What needs to be done: Return the listing below unchanged, minus its pictures.

Given information:
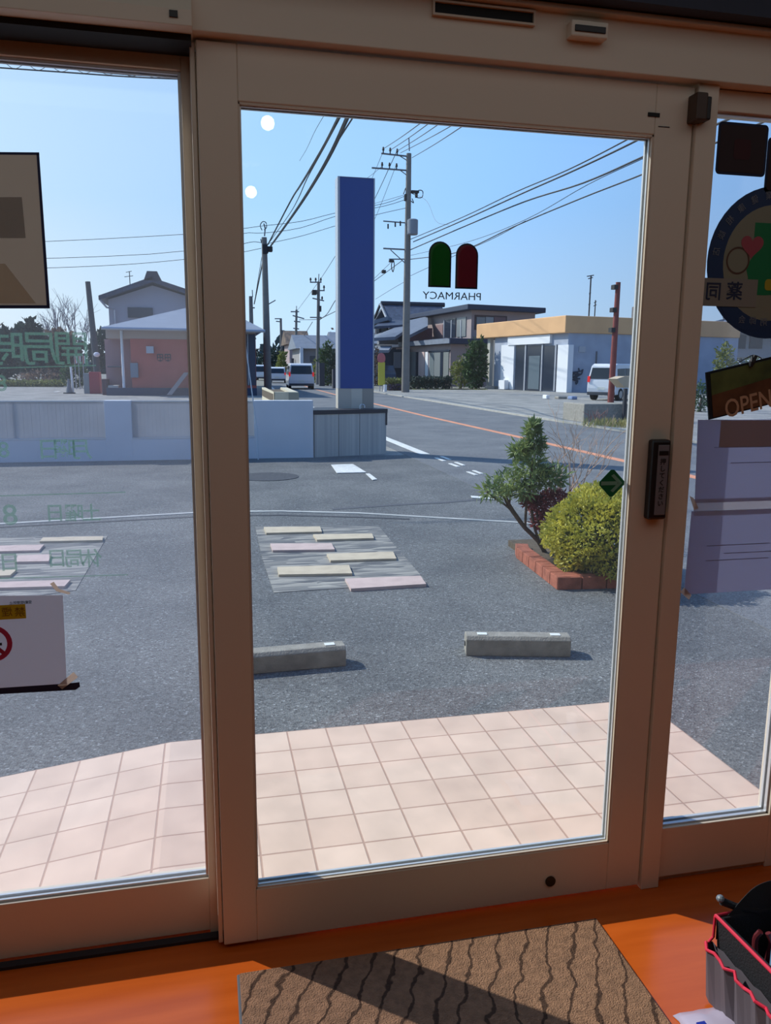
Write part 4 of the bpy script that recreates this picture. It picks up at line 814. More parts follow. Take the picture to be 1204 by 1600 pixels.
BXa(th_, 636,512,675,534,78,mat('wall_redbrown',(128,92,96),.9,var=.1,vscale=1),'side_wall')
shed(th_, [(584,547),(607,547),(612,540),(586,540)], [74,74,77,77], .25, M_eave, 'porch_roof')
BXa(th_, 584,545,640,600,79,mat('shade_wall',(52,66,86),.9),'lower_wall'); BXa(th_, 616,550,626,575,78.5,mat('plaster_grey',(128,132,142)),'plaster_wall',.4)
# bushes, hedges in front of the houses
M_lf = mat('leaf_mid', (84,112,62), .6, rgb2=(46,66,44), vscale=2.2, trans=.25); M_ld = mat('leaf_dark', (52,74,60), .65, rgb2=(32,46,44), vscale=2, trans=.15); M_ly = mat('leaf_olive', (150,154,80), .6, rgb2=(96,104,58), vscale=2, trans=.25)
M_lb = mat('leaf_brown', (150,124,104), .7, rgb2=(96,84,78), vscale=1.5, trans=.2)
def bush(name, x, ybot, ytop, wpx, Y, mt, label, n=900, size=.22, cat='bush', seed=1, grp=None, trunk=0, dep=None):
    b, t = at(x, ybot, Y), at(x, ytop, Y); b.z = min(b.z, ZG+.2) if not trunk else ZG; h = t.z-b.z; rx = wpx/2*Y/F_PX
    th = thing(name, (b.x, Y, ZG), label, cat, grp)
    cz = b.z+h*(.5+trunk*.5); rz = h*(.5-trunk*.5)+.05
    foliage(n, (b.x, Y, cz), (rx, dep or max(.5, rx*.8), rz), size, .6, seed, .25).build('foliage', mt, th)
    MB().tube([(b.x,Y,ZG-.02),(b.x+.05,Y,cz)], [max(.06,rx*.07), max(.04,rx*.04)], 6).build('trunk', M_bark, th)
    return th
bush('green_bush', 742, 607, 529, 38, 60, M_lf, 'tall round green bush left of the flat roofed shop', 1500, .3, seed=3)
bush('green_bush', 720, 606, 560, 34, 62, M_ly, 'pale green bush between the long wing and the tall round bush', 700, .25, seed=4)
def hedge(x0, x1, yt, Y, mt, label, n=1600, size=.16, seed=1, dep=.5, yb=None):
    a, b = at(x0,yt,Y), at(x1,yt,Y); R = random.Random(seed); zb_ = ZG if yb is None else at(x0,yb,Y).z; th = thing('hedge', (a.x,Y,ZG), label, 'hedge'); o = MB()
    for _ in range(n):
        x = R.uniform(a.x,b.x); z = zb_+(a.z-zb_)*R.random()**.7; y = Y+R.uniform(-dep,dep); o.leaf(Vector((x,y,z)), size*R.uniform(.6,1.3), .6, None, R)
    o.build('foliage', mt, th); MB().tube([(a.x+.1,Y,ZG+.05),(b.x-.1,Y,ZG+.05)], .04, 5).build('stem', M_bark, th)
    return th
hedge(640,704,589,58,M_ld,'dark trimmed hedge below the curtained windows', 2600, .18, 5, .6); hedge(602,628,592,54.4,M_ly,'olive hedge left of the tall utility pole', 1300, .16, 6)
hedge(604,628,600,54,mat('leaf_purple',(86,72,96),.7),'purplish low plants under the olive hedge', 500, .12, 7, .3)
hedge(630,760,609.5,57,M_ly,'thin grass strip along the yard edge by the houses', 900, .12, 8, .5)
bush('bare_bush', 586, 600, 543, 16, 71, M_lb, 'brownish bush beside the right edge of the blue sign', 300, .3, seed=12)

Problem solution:
Write part 4 of the bpy script that recreates this picture. It picks up at line 814. More parts follow. Take the picture to be 1204 by 1600 pixels.
BXa(th_, 636,512,675,534,78,mat('wall_redbrown',(128,92,96),.9,var=.1,vscale=1),'side_wall')
shed(th_, [(584,547),(607,547),(612,540),(586,540)], [74,74,77,77], .25, M_eave, 'porch_roof')
BXa(th_, 584,545,640,600,79,mat('shade_wall',(52,66,86),.9),'lower_wall'); BXa(th_, 616,550,626,575,78.5,mat('plaster_grey',(128,132,142)),'plaster_wall',.4)
# bushes, hedges in front of the houses
M_lf = mat('leaf_mid', (84,112,62), .6, rgb2=(46,66,44), vscale=2.2, trans=.25); M_ld = mat('leaf_dark', (52,74,60), .65, rgb2=(32,46,44), vscale=2, trans=.15); M_ly = mat('leaf_olive', (150,154,80), .6, rgb2=(96,104,58), vscale=2, trans=.25)
M_lb = mat('leaf_brown', (150,124,104), .7, rgb2=(96,84,78), vscale=1.5, trans=.2)
def bush(name, x, ybot, ytop, wpx, Y, mt, label, n=900, size=.22, cat='bush', seed=1, grp=None, trunk=0, dep=None):
    b, t = at(x, ybot, Y), at(x, ytop, Y); b.z = min(b.z, ZG+.2) if not trunk else ZG; h = t.z-b.z; rx = wpx/2*Y/F_PX
    th = thing(name, (b.x, Y, ZG), label, cat, grp)
    cz = b.z+h*(.5+trunk*.5); rz = h*(.5-trunk*.5)+.05
    foliage(n, (b.x, Y, cz), (rx, dep or max(.5, rx*.8), rz), size, .6, seed, .25).build('foliage', mt, th)
    MB().tube([(b.x,Y,ZG-.02),(b.x+.05,Y,cz)], [max(.06,rx*.07), max(.04,rx*.04)], 6).build('trunk', M_bark, th)
    return th
bush('green_bush', 742, 607, 529, 38, 60, M_lf, 'tall round green bush left of the flat roofed shop', 1500, .3, seed=3)
bush('green_bush', 720, 606, 560, 34, 62, M_ly, 'pale green bush between the long wing and the tall round bush', 700, .25, seed=4)
def hedge(x0, x1, yt, Y, mt, label, n=1600, size=.16, seed=1, dep=.5, yb=None):
    a, b = at(x0,yt,Y), at(x1,yt,Y); R = random.Random(seed); zb_ = ZG if yb is None else at(x0,yb,Y).z; th = thing('hedge', (a.x,Y,ZG), label, 'hedge'); o = MB()
    for _ in range(n):
        x = R.uniform(a.x,b.x); z = zb_+(a.z-zb_)*R.random()**.7; y = Y+R.uniform(-dep,dep); o.leaf(Vector((x,y,z)), size*R.uniform(.6,1.3), .6, None, R)
    o.build('foliage', mt, th); MB().tube([(a.x+.1,Y,ZG+.05),(b.x-.1,Y,ZG+.05)], .04, 5).build('stem', M_bark, th)
    return th
hedge(640,704,589,58,M_ld,'dark trimmed hedge below the curtained windows', 2600, .18, 5, .6); hedge(602,628,592,54.4,M_ly,'olive hedge left of the tall utility pole', 1300, .16, 6)
hedge(604,628,600,54,mat('leaf_purple',(86,72,96),.7),'purplish low plants under the olive hedge', 500, .12, 7, .3)
hedge(630,760,609.5,57,M_ly,'thin grass strip along the yard edge by the houses', 900, .12, 8, .5)
bush('bare_bush', 586, 600, 543, 16, 71, M_lb, 'brownish bush beside the right edge of the blue sign', 300, .3, seed=12)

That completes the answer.